→ **Data**
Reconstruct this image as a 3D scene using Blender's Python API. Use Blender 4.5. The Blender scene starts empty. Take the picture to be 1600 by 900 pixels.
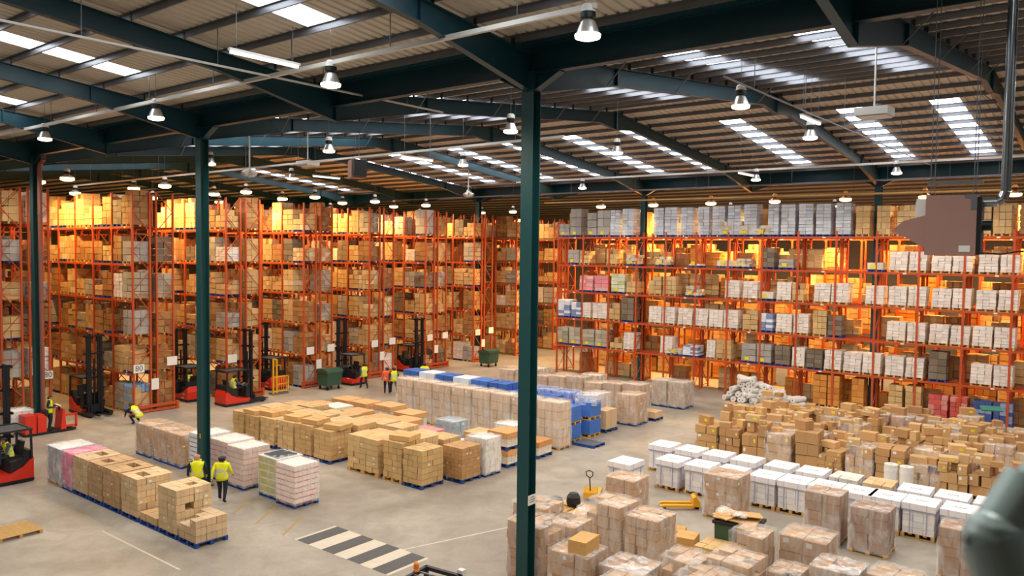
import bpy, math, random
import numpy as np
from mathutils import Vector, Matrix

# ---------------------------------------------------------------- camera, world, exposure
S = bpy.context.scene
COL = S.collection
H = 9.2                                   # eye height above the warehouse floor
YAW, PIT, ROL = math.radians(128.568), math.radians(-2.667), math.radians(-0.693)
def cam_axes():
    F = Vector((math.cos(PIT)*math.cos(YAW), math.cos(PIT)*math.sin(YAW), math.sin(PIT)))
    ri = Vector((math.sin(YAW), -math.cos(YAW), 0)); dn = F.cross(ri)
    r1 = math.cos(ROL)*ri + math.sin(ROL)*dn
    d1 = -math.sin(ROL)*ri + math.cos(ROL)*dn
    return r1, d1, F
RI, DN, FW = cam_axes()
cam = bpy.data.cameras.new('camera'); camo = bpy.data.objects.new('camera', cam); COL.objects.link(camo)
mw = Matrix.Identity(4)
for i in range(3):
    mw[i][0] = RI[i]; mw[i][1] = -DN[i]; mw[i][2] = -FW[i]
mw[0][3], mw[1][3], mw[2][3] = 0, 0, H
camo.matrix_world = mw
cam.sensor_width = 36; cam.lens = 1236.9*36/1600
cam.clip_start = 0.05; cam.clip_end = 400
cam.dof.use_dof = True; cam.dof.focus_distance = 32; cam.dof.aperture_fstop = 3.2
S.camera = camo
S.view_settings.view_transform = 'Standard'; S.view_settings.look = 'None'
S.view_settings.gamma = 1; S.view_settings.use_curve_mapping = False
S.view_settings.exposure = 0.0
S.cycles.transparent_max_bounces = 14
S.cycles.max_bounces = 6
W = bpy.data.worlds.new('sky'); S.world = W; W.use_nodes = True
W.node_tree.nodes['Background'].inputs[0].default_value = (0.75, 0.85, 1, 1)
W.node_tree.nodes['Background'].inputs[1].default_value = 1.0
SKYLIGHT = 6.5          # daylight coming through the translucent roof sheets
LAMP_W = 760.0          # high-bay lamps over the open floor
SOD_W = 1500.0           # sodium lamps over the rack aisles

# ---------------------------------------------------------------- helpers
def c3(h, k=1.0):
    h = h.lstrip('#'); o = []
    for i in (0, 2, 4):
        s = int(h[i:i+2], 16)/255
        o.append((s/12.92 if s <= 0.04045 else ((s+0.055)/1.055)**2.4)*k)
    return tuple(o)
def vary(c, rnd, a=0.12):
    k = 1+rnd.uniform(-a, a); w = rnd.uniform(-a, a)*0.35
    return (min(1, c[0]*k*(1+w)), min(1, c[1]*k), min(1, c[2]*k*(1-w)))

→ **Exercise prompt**
List the lines that contain the word "scene".

→ **Finished answer**
Reconstruct this image as a 3D scene using Blender's Python API. Use Blender 4.5. The Blender scene starts empty. Take the picture to be 1600 by 900 pixels.
S = bpy.context.scene